## [Problem details]
Print the first line of the material below and each line after it, exactly as written, ending with the line that contains "sc = bpy.context.scene".

## [Provided data]
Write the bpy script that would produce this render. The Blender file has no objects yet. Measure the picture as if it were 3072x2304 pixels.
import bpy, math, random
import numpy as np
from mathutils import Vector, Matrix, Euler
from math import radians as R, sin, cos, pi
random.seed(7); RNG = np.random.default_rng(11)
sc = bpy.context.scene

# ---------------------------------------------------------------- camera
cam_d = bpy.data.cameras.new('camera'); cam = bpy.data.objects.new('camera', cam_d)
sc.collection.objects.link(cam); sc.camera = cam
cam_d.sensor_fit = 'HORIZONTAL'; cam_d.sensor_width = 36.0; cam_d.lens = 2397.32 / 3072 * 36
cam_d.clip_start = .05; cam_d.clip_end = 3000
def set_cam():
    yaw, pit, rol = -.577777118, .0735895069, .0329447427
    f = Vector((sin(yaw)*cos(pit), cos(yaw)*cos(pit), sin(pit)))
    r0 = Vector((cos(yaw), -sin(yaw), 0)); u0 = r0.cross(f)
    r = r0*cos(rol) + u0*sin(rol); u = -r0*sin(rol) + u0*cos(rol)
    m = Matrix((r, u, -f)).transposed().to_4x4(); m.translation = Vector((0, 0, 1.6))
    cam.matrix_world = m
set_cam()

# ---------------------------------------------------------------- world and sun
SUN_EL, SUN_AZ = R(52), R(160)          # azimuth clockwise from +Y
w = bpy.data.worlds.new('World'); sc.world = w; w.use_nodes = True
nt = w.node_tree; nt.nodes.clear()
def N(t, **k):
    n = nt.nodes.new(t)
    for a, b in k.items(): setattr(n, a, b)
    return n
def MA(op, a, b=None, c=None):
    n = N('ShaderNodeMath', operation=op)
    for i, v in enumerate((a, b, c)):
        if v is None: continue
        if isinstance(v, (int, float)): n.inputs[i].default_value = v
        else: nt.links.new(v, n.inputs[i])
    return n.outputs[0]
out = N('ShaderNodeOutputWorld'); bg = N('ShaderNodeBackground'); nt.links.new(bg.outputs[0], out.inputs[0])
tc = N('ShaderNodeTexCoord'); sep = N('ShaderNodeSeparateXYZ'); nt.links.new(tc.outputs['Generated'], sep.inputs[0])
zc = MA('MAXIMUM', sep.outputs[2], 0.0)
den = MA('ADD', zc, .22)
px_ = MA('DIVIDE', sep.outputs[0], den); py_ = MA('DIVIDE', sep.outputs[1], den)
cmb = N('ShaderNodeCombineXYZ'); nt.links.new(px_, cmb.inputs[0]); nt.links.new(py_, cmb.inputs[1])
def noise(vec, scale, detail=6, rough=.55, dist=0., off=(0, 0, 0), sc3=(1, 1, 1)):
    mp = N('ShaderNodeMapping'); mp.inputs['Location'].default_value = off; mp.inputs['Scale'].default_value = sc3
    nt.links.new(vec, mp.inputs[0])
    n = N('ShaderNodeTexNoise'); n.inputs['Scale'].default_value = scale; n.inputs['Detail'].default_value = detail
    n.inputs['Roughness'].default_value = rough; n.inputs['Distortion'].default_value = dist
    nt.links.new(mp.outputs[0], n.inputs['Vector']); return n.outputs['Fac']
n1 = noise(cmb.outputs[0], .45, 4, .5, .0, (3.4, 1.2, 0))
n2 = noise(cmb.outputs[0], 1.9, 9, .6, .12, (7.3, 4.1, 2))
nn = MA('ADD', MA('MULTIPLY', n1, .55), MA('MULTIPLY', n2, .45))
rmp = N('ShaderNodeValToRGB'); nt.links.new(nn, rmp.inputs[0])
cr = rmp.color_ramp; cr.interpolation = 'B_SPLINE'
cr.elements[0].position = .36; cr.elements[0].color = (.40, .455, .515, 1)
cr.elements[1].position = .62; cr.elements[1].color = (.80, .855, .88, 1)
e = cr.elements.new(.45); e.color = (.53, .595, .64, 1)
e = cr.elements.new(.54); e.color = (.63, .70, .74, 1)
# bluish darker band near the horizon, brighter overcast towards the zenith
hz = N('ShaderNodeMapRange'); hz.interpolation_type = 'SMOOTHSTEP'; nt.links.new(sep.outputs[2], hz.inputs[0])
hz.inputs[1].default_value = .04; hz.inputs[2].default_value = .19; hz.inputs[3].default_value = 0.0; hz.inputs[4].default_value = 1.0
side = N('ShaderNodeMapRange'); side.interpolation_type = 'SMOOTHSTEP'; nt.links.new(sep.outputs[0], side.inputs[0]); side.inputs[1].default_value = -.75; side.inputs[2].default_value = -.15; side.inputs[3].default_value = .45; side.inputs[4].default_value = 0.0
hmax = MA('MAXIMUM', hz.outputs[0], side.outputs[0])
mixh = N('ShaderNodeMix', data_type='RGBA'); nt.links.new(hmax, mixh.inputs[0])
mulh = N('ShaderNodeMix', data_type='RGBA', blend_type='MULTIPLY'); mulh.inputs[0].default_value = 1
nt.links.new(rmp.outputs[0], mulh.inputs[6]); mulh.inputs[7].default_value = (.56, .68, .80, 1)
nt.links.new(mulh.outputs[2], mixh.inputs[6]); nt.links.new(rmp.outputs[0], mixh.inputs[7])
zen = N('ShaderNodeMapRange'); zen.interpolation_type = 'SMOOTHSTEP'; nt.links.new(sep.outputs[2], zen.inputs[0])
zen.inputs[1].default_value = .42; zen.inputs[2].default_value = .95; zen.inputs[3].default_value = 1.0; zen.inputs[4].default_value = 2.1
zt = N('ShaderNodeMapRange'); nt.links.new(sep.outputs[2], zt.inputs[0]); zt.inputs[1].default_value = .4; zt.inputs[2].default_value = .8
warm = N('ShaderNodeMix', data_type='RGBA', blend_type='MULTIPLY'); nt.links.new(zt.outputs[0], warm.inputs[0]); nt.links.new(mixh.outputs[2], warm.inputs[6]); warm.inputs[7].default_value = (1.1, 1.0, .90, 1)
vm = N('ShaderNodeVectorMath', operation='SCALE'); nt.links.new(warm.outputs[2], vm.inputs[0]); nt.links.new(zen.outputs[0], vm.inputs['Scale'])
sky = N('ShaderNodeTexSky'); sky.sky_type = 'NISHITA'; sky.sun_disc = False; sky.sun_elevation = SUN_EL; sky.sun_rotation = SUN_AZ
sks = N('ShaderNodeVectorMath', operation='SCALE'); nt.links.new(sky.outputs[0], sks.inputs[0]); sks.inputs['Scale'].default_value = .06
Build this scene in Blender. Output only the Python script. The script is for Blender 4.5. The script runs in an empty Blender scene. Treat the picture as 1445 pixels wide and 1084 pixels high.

## [Solved problem]
Write the bpy script that would produce this render. The Blender file has no objects yet. Measure the picture as if it were 3072x2304 pixels.
import bpy, math, random
import numpy as np
from mathutils import Vector, Matrix, Euler
from math import radians as R, sin, cos, pi
random.seed(7); RNG = np.random.default_rng(11)
sc = bpy.context.scene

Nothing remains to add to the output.